At the bank’s last meeting, in late June, policymakers unexpectedly raised interest rates by half a percentage point, citing the persistence in inflation after data was surprisingly high, even as they acknowledged the painful impact it would have on people who need to reset the interest rates on their mortgages.

Bank officials said that they expected inflation to continue to fall throughout the rest of the year, to just below the 5 percent, with much of the decline driven by lower household energy bills. Inflation wouldn’t return to the central bank’s 2 percent target until the first half of 2025. This was based on the assumption that the bank’s interest rate would stay above 5 percent through 2025, as implied by trading in financial markets. That said, there was uncertainty around these forecasts, the bank said, and the risk was that inflation would turn out higher than expected, rather than lower.

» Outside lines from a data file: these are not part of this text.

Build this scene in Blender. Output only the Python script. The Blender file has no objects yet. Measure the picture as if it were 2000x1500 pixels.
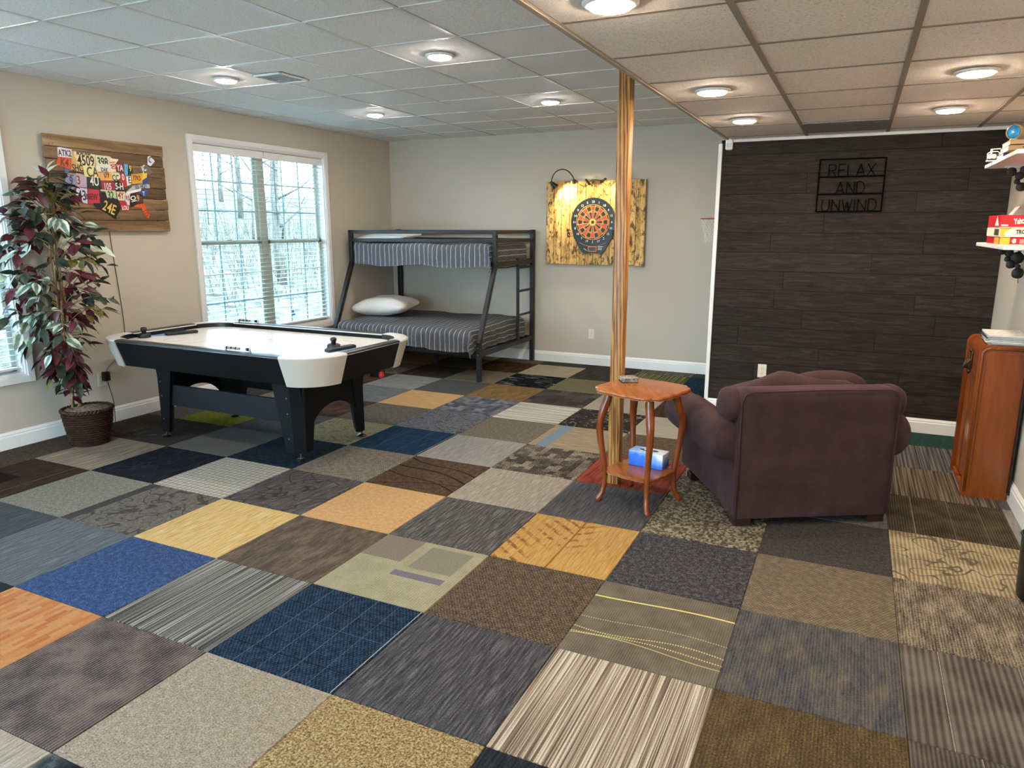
import bpy, bmesh, math, random
from math import sin, cos, pi, radians, sqrt
from mathutils import Vector, Matrix, noise
S = bpy.context.scene
COL = S.collection
# ------------------------------------------------------------------ camera
cam = bpy.data.objects.new('camera', bpy.data.cameras.new('camera'))
COL.objects.link(cam)
cam.location = (3.315, -1.739, 1.587)
cam.rotation_euler = (radians(90 - 12.261), 0, radians(25.313))
cam.data.sensor_width = 36
cam.data.lens = 36 * 1404.68 / 2000
cam.data.clip_start = 0.02
S.camera = cam
# ------------------------------------------------------------------ exposure, world, lamps
S.view_settings.view_transform = 'Standard'
S.view_settings.look = 'None'
S.view_settings.gamma = 1
S.view_settings.use_curve_mapping = False
S.view_settings.exposure = 0.98
S.cycles.use_denoising = True
S.cycles.max_bounces = 9
S.cycles.diffuse_bounces = 7
S.cycles.sample_clamp_indirect = 6
S.cycles.caustics_reflective = False
S.cycles.caustics_refractive = False
SKY = 13.0                       # bright overcast sky behind the windows
LAMP_COOL, LAMP_WARM = 165.0, 155.0   # emission of the recessed lamps: upper ceiling / lower ceiling
w = bpy.data.worlds.new('sky'); S.world = w; w.use_nodes = True
nt = w.node_tree; nt.nodes.clear()
out = nt.nodes.new('ShaderNodeOutputWorld'); bg = nt.nodes.new('ShaderNodeBackground')
tc = nt.nodes.new('ShaderNodeTexCoord'); sx = nt.nodes.new('ShaderNodeSeparateXYZ'); rp = nt.nodes.new('ShaderNodeValToRGB')
nt.links.new(tc.outputs['Generated'], sx.inputs[0]); nt.links.new(sx.outputs['Z'], rp.inputs[0])
rp.color_ramp.elements[0].position = 0.0; rp.color_ramp.elements[0].color = (.73, .86, 1, 1)
rp.color_ramp.elements[1].position = 0.9; rp.color_ramp.elements[1].color = (.52, .75, 1, 1)
nt.links.new(rp.outputs[0], bg.inputs[0]); bg.inputs[1].default_value = SKY
nt.links.new(bg.outputs[0], out.inputs[0])

# ------------------------------------------------------------------ helpers
def rgb(h, k=1.0):
    h = h.lstrip('#')
    c = [int(h[i:i + 2], 16) / 255 for i in (0, 2, 4)]
    return tuple((v / 12.92 if v <= .04045 else ((v + .055) / 1.055) ** 2.4) * k for v in c) + (1,)

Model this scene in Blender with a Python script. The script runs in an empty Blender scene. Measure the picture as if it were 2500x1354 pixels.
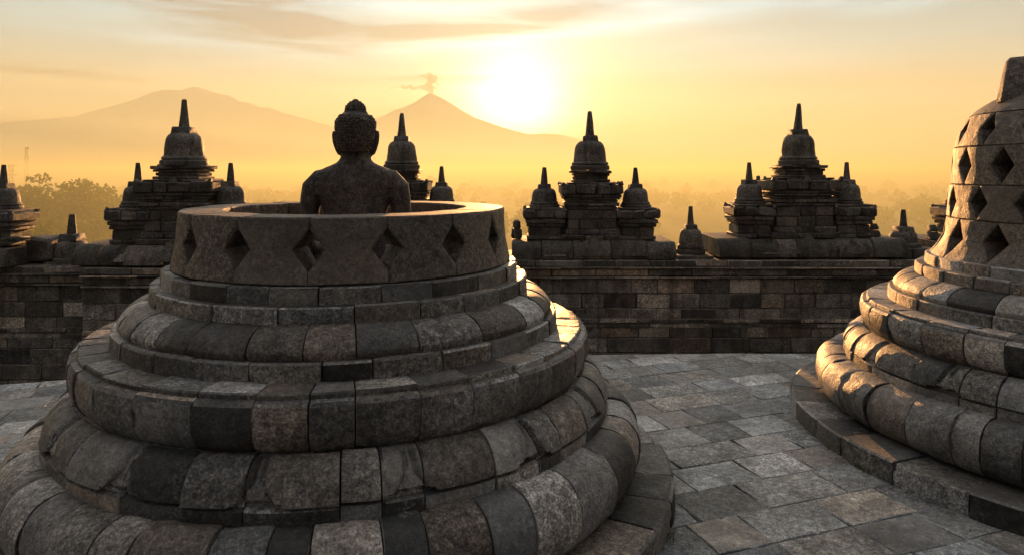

The bank marginally raised its forecasts for economic growth this year, to half a percent from a quarter point, because low unemployment has served to support household incomes. But the bank said the economy would grow more slowly than previously expected for the next two years as higher interest rates took their toll, weakening business and household investment and weighing on consumer spending.

The Bank of England was the first major central bank to respond to prices that were jumping higher when it raised rates in December 2021. But since then policymakers have come under intense criticism. Some critics have argued that the bank responded too slowly, and then too weakly, to inflation. Now, some worry that policymakers will overcompensate and raise interest rates higher than necessary, causing needless economic pain.

Last week, the central bank announced that Ben Bernanke, the former Federal Reserve chair, would lead a review into the bank’s forecasting, which is used to support monetary policy decision making. Mr. Bernanke led the Fed from 2006 to early 2014, through the financial crisis and the use of unprecedented monetary policy tools, such as quantitative easing.

In a statement, Mr. Bernanke said: “Forecasts are an important tool for central banks to assess the economic outlook. But it is right to review the design and use of forecasts and their role in policymaking, in light of major economic shocks.”